Deniz kenarına vurmuş eskimiş ahşaplara driftwood deniyor. Türkçe tek kelime karşılığı var mı bulamadım. Bu eskimiş tahtaları/ahşapları çok seviyorum. Sevmekle kalmayıp toplamaya da bayılıyorum. Ahmet de aynı. Ne zaman deniz kenarı bir yere gezmeye veya kampa gitsek elimiz kolumuz dolu dolu dönüyoruz. Bulduğumuz parçaları birbirimize gösterip “Vaayy”, “Süpermiş”, “Oooo” diye nidalarla seviniyoruz bir de. Gören de sanacak değerli maden buluyoruz. Bir keresinde, Poyrazköy’de deniz kenarında yürüyüş yaparken Ahmet su üstünde yüzen, kırmızı boyaları eskimiş, harika bir parçayı görünce bir anda paçaları sıvayıp şapur şupur dalmıştı sulara.

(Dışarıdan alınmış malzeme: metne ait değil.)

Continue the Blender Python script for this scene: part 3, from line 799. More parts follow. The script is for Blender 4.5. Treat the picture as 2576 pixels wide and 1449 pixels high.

Balkonda türlü türlü ahşap parçalarının yanında bir zamandır da driftwoodlar birikiyordu. Bir yandan da Ahmet sürekli ahşap malzemeleri satın alıyor. Evde yok yok! Elektirkli testereden daire testereye, dekupajdan frezeye, skarpeladan işkenceye… Sanırsın ahşap ustalığı yapıyoruz. Yani ilerleyen zamanlar için hayalimizde var ahşapla daha haşır neşir olmak ama şu anda hobi seviyesini aşan miktarda malzememiz var diyebilirim. Mutlu muyuz? Hem de nasıl.
Bir ara ben de topladığım driftwoodlardan birşeyler yapmaya heves edince gidip bana da el aletleri alışverişi yaptık. Kendime ait skarpelam, el testerem ve zımparam oldu. 2 yıl önce kozmetik ve kıyafet alışverişiyle mutlu olurken şimdi skarpelaya bakıp bakıp sevinen biri oldum valla.

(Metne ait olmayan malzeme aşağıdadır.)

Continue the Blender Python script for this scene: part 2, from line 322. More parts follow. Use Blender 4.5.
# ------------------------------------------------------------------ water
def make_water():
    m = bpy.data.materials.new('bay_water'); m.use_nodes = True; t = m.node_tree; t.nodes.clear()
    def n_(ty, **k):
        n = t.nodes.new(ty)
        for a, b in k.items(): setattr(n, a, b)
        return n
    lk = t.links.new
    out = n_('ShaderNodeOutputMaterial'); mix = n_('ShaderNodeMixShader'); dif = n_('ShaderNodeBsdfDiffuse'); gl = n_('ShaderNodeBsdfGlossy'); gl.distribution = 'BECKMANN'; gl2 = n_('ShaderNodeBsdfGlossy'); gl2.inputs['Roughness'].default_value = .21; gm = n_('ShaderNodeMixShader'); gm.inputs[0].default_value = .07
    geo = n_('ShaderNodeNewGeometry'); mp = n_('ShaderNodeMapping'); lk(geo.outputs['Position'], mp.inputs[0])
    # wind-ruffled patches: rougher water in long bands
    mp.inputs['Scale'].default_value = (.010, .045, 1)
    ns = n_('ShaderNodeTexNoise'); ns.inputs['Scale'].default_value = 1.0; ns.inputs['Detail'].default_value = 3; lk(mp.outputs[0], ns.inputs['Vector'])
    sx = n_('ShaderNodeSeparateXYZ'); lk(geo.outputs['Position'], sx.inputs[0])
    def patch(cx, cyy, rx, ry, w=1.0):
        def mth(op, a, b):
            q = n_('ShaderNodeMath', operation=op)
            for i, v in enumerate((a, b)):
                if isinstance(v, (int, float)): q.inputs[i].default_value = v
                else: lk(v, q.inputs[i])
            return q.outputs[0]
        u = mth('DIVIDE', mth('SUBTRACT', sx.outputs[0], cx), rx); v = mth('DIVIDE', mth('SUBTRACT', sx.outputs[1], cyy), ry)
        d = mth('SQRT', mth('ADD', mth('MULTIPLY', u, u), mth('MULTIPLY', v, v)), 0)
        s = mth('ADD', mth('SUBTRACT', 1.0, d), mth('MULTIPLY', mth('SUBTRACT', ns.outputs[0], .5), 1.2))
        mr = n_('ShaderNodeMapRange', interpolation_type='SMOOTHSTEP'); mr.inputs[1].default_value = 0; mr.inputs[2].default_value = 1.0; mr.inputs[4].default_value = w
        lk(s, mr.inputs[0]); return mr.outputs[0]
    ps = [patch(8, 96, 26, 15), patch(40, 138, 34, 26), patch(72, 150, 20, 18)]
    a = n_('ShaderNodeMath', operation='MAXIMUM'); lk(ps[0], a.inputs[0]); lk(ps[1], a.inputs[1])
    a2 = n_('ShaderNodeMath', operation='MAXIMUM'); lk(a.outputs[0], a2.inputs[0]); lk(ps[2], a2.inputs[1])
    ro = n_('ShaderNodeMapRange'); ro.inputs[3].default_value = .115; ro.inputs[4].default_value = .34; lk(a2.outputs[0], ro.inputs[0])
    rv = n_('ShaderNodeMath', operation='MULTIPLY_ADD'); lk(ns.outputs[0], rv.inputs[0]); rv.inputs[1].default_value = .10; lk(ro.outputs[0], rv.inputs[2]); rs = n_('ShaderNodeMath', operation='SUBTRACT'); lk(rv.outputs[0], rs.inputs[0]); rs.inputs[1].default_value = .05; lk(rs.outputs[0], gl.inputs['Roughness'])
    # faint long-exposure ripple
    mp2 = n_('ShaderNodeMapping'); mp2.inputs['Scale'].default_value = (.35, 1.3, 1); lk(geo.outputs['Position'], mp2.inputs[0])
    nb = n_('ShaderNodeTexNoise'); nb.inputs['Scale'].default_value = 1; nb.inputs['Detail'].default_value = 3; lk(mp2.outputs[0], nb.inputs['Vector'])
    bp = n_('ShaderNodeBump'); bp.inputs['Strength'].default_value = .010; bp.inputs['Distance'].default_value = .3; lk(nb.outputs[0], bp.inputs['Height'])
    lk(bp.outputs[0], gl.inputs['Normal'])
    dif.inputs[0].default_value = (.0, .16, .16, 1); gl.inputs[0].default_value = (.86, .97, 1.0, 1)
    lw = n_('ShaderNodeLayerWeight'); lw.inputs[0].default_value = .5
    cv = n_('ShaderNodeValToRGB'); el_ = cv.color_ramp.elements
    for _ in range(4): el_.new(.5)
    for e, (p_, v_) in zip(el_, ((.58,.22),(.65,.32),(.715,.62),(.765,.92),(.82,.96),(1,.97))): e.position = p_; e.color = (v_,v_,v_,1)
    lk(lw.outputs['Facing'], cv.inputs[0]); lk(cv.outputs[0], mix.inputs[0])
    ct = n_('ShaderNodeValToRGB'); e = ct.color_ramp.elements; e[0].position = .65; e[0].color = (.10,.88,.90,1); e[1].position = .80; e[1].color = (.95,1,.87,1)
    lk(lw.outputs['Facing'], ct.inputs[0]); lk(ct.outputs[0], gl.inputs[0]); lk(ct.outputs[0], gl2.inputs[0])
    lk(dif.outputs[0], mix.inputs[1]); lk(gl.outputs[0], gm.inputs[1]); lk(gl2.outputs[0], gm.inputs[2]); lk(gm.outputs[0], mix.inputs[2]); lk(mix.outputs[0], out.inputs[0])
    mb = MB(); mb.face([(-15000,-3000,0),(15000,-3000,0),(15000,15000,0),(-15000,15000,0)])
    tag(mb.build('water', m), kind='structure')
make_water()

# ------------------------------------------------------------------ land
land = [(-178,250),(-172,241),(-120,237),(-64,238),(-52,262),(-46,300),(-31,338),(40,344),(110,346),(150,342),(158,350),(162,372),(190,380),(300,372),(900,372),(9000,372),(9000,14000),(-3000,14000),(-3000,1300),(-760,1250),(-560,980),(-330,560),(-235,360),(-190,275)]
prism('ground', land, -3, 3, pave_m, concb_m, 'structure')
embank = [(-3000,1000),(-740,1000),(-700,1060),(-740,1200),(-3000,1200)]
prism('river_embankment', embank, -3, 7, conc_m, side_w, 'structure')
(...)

Sırada bunca aletin nasıl kullanıldığını öğrenme konusu vardı. Hocam çok sabırlı, ben de iyi öğrenciyim. Bir kaç ay evvel tüm malzemeleri döktük balkona. Sonra Seyrek ve Poyrazköy’den topladığımız driftwoodları da aldık elimize. Başladık kesip biçmeye. Zımparala, oy, yağla, kes, kısalt, çivile, çak… Hem aletleri öğrendim, hem de bu güzel ev çıktı ortaya. Hayalleri süsleyen mütevazi bir ev ? Koy karşına, dal hayallere?
Kendi hallerindeki ahşapları tek tek inceleyip bir araya getirmek ve yeni bir şeyler oluşturmak muhteşem bir his. Hele bunu ellerinle ve özgürce yapmak, paha biçilemez.